Wow! I feel like I’m reading my own story in all these comments... about 2 and a half years here and Everything you folks are saying are my feelings almost to a T!! Anyhow; Same here, I did come on here as it was happening, but I think I was in such a blurr, that I didn’t get the message... I do remember though sending my "wife" a link to this site to one of the posts I had read to try to make her understand... I don’t think she ever came... anyhow, I won’t post too long on this one since a big part of my story has already been told, but just wanted to chime and provide support I suppose... This shit is hard... You make a decision at the time during a fragile F’ed up frame of mind and as you work through it, the reality sets in once you have your head straight... anyhow; I’ve been on the "just found out section" since last week cause I had a eureka moment and it did feel like I just found out... if you want the full story, you can check out "2 year’s + feels like I just found out" ... or something like that... I’ll also leave this copy paste from earlier today on another similar thread... Anyhow; I’m not sure if I feel better or worst that these feelings are real and likely won’t get much better, but I’m glad I read these none the less!! Cheers gentlemen... and ladies...
That’s kinda where I’m at now... Like I’ve hit a wall and simply just can’t continue on this route...
Fact is, I feel like I’ve done all of the hard work in changing for her to be happy... I feel like I supported her more through her heartbreak when she left him, through the shame she felt about herself and all that stuff... I forgave her I comforted her .... Sure, she apologized and so on, but I’m realizing that "OUR" recovery has been focused 90% on "HER"... to make sure she was ok...

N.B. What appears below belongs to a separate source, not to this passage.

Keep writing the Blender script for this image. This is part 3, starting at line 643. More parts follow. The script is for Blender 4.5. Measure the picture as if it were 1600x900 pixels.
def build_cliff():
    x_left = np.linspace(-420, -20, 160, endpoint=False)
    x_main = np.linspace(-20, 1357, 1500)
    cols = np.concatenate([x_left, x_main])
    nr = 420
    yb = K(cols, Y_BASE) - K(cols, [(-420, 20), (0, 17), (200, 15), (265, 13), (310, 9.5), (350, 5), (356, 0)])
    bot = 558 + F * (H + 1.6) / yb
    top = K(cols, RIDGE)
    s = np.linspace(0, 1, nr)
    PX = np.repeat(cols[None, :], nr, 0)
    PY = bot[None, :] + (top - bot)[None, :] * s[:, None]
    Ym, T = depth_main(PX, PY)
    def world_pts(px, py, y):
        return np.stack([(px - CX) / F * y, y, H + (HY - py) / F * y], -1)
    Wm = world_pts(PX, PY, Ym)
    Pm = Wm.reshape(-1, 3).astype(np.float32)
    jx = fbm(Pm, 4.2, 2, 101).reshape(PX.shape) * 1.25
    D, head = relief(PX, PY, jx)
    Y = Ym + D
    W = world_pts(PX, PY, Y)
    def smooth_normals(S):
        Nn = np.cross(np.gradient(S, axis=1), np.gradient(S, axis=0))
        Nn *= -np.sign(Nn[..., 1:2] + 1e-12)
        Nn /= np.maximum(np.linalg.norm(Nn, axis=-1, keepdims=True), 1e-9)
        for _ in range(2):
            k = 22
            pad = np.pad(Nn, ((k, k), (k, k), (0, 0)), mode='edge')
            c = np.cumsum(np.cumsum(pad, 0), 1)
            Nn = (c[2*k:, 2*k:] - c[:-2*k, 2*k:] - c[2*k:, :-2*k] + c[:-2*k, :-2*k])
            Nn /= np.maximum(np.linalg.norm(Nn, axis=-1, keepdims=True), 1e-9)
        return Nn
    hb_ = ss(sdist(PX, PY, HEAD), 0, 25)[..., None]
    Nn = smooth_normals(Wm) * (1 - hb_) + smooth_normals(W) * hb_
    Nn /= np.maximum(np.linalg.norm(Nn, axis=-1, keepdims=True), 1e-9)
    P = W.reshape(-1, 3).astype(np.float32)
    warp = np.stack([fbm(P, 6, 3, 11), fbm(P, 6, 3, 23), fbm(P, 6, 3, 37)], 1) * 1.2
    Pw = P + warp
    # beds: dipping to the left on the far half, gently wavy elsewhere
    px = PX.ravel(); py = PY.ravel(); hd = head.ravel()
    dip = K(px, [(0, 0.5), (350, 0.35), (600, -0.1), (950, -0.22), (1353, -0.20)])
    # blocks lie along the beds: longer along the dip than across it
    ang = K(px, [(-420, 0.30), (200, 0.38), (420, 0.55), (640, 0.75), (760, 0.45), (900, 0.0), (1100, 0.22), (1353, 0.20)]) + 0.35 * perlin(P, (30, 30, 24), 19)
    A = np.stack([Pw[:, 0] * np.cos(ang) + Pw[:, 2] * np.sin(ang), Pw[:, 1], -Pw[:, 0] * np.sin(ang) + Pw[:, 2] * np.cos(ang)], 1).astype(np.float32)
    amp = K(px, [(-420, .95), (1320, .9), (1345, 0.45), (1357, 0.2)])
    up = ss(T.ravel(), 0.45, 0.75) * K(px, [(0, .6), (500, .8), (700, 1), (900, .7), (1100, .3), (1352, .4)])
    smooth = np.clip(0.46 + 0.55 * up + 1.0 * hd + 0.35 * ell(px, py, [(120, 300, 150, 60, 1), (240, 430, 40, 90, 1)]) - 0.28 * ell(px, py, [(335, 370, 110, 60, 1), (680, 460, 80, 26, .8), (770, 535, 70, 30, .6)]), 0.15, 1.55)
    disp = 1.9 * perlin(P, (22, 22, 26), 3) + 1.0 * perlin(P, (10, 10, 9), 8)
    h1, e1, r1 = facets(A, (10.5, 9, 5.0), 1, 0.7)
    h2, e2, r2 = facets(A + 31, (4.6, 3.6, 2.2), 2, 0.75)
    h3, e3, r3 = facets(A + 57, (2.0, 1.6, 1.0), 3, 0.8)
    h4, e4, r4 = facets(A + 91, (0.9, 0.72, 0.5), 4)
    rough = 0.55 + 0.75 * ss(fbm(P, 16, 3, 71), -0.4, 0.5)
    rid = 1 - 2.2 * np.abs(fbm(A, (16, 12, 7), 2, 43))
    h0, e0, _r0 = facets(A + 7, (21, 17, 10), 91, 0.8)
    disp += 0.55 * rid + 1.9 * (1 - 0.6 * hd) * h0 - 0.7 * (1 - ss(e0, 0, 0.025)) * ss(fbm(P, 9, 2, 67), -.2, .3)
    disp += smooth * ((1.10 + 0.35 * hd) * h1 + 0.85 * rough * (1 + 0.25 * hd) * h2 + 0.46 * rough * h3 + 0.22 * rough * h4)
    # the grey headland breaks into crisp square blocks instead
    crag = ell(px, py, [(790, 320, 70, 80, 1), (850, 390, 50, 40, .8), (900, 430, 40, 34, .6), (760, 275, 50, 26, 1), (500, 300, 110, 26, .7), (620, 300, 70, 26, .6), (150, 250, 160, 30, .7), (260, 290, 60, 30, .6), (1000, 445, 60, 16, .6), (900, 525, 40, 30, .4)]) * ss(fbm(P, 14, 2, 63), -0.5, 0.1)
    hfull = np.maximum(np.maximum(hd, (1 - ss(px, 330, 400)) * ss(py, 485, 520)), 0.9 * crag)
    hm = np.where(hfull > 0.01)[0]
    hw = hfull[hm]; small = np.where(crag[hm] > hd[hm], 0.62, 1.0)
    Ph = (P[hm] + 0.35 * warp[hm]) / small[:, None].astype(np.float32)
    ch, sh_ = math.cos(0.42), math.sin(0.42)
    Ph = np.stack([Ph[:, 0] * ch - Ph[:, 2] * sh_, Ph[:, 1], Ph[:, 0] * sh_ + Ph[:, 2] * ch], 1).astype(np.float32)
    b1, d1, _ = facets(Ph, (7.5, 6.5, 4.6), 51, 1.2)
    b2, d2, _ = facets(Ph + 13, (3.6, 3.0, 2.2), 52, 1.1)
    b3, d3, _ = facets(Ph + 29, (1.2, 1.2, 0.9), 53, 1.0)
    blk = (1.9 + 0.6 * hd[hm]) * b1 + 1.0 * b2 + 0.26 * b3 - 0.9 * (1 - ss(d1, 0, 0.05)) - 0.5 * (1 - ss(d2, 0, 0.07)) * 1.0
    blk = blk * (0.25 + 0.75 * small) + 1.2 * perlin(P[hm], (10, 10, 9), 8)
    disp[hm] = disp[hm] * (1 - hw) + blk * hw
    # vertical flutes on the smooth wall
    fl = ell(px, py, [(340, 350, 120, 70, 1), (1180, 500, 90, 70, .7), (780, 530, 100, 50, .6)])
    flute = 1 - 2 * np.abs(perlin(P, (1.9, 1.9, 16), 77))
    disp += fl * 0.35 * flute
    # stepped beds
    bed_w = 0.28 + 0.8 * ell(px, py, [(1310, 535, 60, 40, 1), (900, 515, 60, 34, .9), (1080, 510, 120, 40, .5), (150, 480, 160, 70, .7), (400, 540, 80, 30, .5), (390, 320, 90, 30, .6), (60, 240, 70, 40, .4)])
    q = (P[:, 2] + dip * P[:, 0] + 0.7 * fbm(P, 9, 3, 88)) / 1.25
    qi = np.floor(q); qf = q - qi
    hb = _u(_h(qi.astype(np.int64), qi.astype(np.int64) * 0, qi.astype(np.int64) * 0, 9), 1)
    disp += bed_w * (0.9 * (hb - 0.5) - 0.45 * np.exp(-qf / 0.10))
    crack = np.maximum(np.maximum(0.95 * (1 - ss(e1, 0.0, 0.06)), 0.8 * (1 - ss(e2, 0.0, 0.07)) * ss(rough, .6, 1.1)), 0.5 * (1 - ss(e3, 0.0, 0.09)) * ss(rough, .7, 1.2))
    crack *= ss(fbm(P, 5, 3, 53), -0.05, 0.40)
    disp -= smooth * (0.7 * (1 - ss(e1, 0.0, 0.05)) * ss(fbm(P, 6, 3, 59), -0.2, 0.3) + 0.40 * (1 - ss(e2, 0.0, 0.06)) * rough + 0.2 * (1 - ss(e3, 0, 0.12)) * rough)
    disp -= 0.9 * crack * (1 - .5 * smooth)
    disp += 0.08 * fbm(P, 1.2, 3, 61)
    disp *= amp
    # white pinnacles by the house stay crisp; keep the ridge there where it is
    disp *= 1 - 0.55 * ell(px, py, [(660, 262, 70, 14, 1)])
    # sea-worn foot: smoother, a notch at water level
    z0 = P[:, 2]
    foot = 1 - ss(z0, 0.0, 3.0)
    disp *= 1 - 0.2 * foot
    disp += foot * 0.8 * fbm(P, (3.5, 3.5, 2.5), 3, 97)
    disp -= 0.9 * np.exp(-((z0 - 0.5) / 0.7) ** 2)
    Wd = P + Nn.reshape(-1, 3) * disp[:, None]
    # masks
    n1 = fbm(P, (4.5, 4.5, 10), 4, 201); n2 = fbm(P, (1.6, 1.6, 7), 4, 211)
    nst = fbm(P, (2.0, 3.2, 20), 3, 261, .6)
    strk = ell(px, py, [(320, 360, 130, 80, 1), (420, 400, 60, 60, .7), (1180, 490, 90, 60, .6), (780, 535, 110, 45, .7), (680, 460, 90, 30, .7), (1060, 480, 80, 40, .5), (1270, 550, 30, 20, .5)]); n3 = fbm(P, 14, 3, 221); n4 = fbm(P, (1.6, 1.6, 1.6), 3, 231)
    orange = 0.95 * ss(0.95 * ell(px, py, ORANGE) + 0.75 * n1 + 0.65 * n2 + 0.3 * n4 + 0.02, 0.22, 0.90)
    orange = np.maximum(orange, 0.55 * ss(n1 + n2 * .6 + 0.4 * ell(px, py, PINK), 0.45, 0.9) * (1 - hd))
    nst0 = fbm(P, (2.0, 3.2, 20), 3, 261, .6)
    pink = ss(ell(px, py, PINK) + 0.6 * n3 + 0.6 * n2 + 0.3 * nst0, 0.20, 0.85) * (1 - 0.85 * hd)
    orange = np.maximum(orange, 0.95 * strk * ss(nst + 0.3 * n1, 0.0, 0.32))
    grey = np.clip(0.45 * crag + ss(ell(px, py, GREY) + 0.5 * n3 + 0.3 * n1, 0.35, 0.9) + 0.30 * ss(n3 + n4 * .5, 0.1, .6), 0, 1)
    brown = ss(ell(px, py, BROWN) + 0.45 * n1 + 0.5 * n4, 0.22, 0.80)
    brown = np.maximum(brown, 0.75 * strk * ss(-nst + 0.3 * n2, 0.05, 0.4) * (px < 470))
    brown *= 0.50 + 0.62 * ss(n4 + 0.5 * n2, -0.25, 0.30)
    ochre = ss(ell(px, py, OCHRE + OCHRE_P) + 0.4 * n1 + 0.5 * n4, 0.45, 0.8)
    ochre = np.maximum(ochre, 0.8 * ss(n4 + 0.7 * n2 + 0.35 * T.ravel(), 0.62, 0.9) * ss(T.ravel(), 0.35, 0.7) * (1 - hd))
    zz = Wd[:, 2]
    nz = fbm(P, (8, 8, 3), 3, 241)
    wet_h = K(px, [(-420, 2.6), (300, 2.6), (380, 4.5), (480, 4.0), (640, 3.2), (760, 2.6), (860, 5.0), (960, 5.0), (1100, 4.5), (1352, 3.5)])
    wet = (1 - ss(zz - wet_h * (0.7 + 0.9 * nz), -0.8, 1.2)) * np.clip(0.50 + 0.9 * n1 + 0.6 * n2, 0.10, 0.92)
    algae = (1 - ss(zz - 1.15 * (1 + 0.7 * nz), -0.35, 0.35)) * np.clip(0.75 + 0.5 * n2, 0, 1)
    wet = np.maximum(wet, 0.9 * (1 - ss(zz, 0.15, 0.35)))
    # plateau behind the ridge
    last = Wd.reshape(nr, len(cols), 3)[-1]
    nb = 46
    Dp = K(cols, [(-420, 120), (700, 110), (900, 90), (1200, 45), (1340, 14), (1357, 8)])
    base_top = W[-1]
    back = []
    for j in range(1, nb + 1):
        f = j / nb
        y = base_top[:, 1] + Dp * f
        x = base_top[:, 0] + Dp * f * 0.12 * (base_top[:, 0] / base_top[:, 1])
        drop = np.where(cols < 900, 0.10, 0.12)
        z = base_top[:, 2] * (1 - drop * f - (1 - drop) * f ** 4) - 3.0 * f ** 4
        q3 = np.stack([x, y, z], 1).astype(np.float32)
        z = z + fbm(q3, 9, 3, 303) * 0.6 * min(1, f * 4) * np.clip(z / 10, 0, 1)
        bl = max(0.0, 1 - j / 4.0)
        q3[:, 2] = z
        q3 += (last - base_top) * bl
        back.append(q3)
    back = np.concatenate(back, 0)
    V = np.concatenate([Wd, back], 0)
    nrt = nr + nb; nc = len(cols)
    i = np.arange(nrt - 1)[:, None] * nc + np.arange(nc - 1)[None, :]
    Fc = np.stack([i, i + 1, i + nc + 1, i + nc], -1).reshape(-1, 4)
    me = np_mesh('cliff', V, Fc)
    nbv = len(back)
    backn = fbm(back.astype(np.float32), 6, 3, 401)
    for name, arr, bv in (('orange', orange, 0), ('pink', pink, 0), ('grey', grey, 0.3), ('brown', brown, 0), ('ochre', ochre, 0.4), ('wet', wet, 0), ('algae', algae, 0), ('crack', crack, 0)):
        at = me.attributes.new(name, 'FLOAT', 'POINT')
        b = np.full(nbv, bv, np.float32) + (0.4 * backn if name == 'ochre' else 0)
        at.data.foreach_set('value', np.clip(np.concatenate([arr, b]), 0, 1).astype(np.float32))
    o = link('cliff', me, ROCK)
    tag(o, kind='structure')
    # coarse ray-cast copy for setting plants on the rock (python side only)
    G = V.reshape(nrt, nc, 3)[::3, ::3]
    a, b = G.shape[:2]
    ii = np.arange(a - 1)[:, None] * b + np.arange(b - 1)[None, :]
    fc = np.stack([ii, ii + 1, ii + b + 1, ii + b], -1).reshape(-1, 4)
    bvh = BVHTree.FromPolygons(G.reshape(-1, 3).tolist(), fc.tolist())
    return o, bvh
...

I feel stupid just writing those words down... We’ve pretty much never talked about how I felt... not at the time, and I especially not now... I have more and more bad days and it’s getting harder and harder to hide it from her...
The few times that I let it out and try to explain that it’s because of it even just allude to it, the flashes is what I call them, she kinda gets defensive and makes it about her... Saying stuff like "are ever gonna forget" and so on...
At that point, I try to defuse the situation and avoid going into it to not hurt her with words as I’d explain my true feelings... she knows though; that’s the weird part... I’ve worded my feelings out before pretty plainly...
Anyhow, I’m kinda turning the corner on this whole thing... still kinda thinking R may come, but it’ll come on my terms... I’m gonna be me; do what I want; watch what I wanna watch... If she doesn’t like that, she probably still has AP’s # and can go that route...
At the time, though it took me 2-3 months, I did get to the point where at felt free, and loved it... was working out rocking to music and so on... But then she wanted to come back and I took her back on the premise that things would be different... anyway; point is that I know the feeling of being alone and I liked it after getting over the hump...
So there’s my rant!! All that said, I’m gonna have a Tuesday night beer tonight! (Which I’m not usually "allowed") ... The rebel is coming out!! Cheers!!